◆ Directions for this task
Carry none of the pictures over; write out the complete data exactly.

◆ Data section
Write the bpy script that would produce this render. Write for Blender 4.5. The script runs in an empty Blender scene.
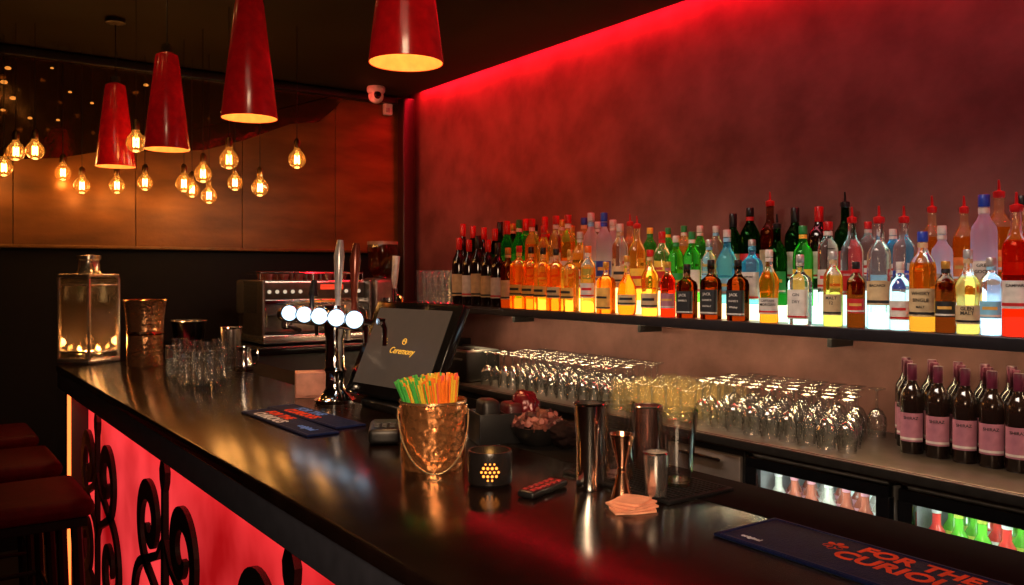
import bpy, bmesh, math, random
from mathutils import Vector, Matrix, noise
random.seed(7)
PI=math.pi
col=bpy.context.scene.collection
TH=math.radians(35.6); S=math.sin(TH); CO=math.cos(TH); F=860.0; CH=1.5; HY=273.0
def ray(px):
    r=(px-512)/F
    return (S+r*CO, CO-r*S)
def onz(px,py,z=1.10):
    d=(CH-z)*F/(py-HY); k=ray(px); return (k[0]*d,k[1]*d,d)
def onx(px,x):
    k=ray(px); d=x/k[0]; return (k[1]*d,d)
def ony(px,y):
    k=ray(px); d=y/k[1]; return (k[0]*d,d)
def zat(py,d): return CH-(py-HY)*d/F
# ---------------------------------------------------------------- materials
MATS={}
def mat(name,color,rough=.5,metal=0,emi=None,es=0,var=.12,scale=30,bump=0,bscale=60,coat=0,spec=.5,vor=False,emi2=None,stretch=None):
    if name in MATS: return MATS[name]
    m=bpy.data.materials.new(name); m.use_nodes=True; nt=m.node_tree; b=nt.nodes['Principled BSDF']
    tc=nt.nodes.new('ShaderNodeTexCoord'); n=nt.nodes.new('ShaderNodeTexNoise'); n.inputs['Scale'].default_value=scale; n.inputs['Detail'].default_value=4
    vec=tc.outputs['Object']
    if stretch:
        mp=nt.nodes.new('ShaderNodeMapping'); mp.inputs['Scale'].default_value=stretch; nt.links.new(vec,mp.inputs['Vector']); vec=mp.outputs[0]
    nt.links.new(vec,n.inputs['Vector'])
    r=nt.nodes.new('ShaderNodeValToRGB'); c=color
    r.color_ramp.elements[0].color=(c[0]*(1-var*2),c[1]*(1-var*2),c[2]*(1-var*2),1); r.color_ramp.elements[1].color=(min(1,c[0]*(1+var)),min(1,c[1]*(1+var)),min(1,c[2]*(1+var)),1)
    r.color_ramp.elements[0].position=.3; r.color_ramp.elements[1].position=.7
    nt.links.new(n.outputs['Fac'],r.inputs['Fac']); nt.links.new(r.outputs['Color'],b.inputs['Base Color'])
    b.inputs['Roughness'].default_value=rough; b.inputs['Metallic'].default_value=metal; b.inputs['Coat Weight'].default_value=coat; b.inputs['Coat Roughness'].default_value=.08
    b.inputs['Specular IOR Level'].default_value=spec
    if emi: b.inputs['Emission Color'].default_value=(*emi,1); b.inputs['Emission Strength'].default_value=es
    if emi2:
        r2=nt.nodes.new('ShaderNodeValToRGB'); r2.color_ramp.elements[0].color=(*emi,1); r2.color_ramp.elements[1].color=(*emi2,1); r2.color_ramp.elements[0].position=.35; r2.color_ramp.elements[1].position=.65
        nt.links.new(n.outputs['Fac'],r2.inputs['Fac']); nt.links.new(r2.outputs['Color'],b.inputs['Emission Color'])
    if bump:
        bp=nt.nodes.new('ShaderNodeBump'); bp.inputs['Strength'].default_value=bump; bp.inputs['Distance'].default_value=.01
        if vor:
            t=nt.nodes.new('ShaderNodeTexVoronoi'); t.feature='SMOOTH_F1'; t.inputs['Scale'].default_value=bscale; o=t.outputs['Distance']
        else:
            t=nt.nodes.new('ShaderNodeTexNoise'); t.inputs['Scale'].default_value=bscale; t.inputs['Detail'].default_value=5; o=t.outputs['Fac']
        nt.links.new(tc.outputs['Object'],t.inputs['Vector']); nt.links.new(o,bp.inputs['Height']); nt.links.new(bp.outputs['Normal'],b.inputs['Normal'])
    MATS[name]=m; return m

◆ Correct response
Write the bpy script that would produce this render. Write for Blender 4.5. The script runs in an empty Blender scene.
import bpy, bmesh, math, random
from mathutils import Vector, Matrix, noise
random.seed(7)
PI=math.pi
col=bpy.context.scene.collection
TH=math.radians(35.6); S=math.sin(TH); CO=math.cos(TH); F=860.0; CH=1.5; HY=273.0
def ray(px):
    r=(px-512)/F
    return (S+r*CO, CO-r*S)
def onz(px,py,z=1.10):
    d=(CH-z)*F/(py-HY); k=ray(px); return (k[0]*d,k[1]*d,d)
def onx(px,x):
    k=ray(px); d=x/k[0]; return (k[1]*d,d)
def ony(px,y):
    k=ray(px); d=y/k[1]; return (k[0]*d,d)
def zat(py,d): return CH-(py-HY)*d/F
# ---------------------------------------------------------------- materials
MATS={}
def mat(name,color,rough=.5,metal=0,emi=None,es=0,var=.12,scale=30,bump=0,bscale=60,coat=0,spec=.5,vor=False,emi2=None,stretch=None):
    if name in MATS: return MATS[name]
    m=bpy.data.materials.new(name); m.use_nodes=True; nt=m.node_tree; b=nt.nodes['Principled BSDF']
    tc=nt.nodes.new('ShaderNodeTexCoord'); n=nt.nodes.new('ShaderNodeTexNoise'); n.inputs['Scale'].default_value=scale; n.inputs['Detail'].default_value=4
    vec=tc.outputs['Object']
    if stretch:
        mp=nt.nodes.new('ShaderNodeMapping'); mp.inputs['Scale'].default_value=stretch; nt.links.new(vec,mp.inputs['Vector']); vec=mp.outputs[0]
    nt.links.new(vec,n.inputs['Vector'])
    r=nt.nodes.new('ShaderNodeValToRGB'); c=color
    r.color_ramp.elements[0].color=(c[0]*(1-var*2),c[1]*(1-var*2),c[2]*(1-var*2),1); r.color_ramp.elements[1].color=(min(1,c[0]*(1+var)),min(1,c[1]*(1+var)),min(1,c[2]*(1+var)),1)
    r.color_ramp.elements[0].position=.3; r.color_ramp.elements[1].position=.7
    nt.links.new(n.outputs['Fac'],r.inputs['Fac']); nt.links.new(r.outputs['Color'],b.inputs['Base Color'])
    b.inputs['Roughness'].default_value=rough; b.inputs['Metallic'].default_value=metal; b.inputs['Coat Weight'].default_value=coat; b.inputs['Coat Roughness'].default_value=.08
    b.inputs['Specular IOR Level'].default_value=spec
    if emi: b.inputs['Emission Color'].default_value=(*emi,1); b.inputs['Emission Strength'].default_value=es
    if emi2:
        r2=nt.nodes.new('ShaderNodeValToRGB'); r2.color_ramp.elements[0].color=(*emi,1); r2.color_ramp.elements[1].color=(*emi2,1); r2.color_ramp.elements[0].position=.35; r2.color_ramp.elements[1].position=.65
        nt.links.new(n.outputs['Fac'],r2.inputs['Fac']); nt.links.new(r2.outputs['Color'],b.inputs['Emission Color'])
    if bump:
        bp=nt.nodes.new('ShaderNodeBump'); bp.inputs['Strength'].default_value=bump; bp.inputs['Distance'].default_value=.01
        if vor:
            t=nt.nodes.new('ShaderNodeTexVoronoi'); t.feature='SMOOTH_F1'; t.inputs['Scale'].default_value=bscale; o=t.outputs['Distance']
        else:
            t=nt.nodes.new('ShaderNodeTexNoise'); t.inputs['Scale'].default_value=bscale; t.inputs['Detail'].default_value=5; o=t.outputs['Fac']
        nt.links.new(tc.outputs['Object'],t.inputs['Vector']); nt.links.new(o,bp.inputs['Height']); nt.links.new(bp.outputs['Normal'],b.inputs['Normal'])
    MATS[name]=m; return m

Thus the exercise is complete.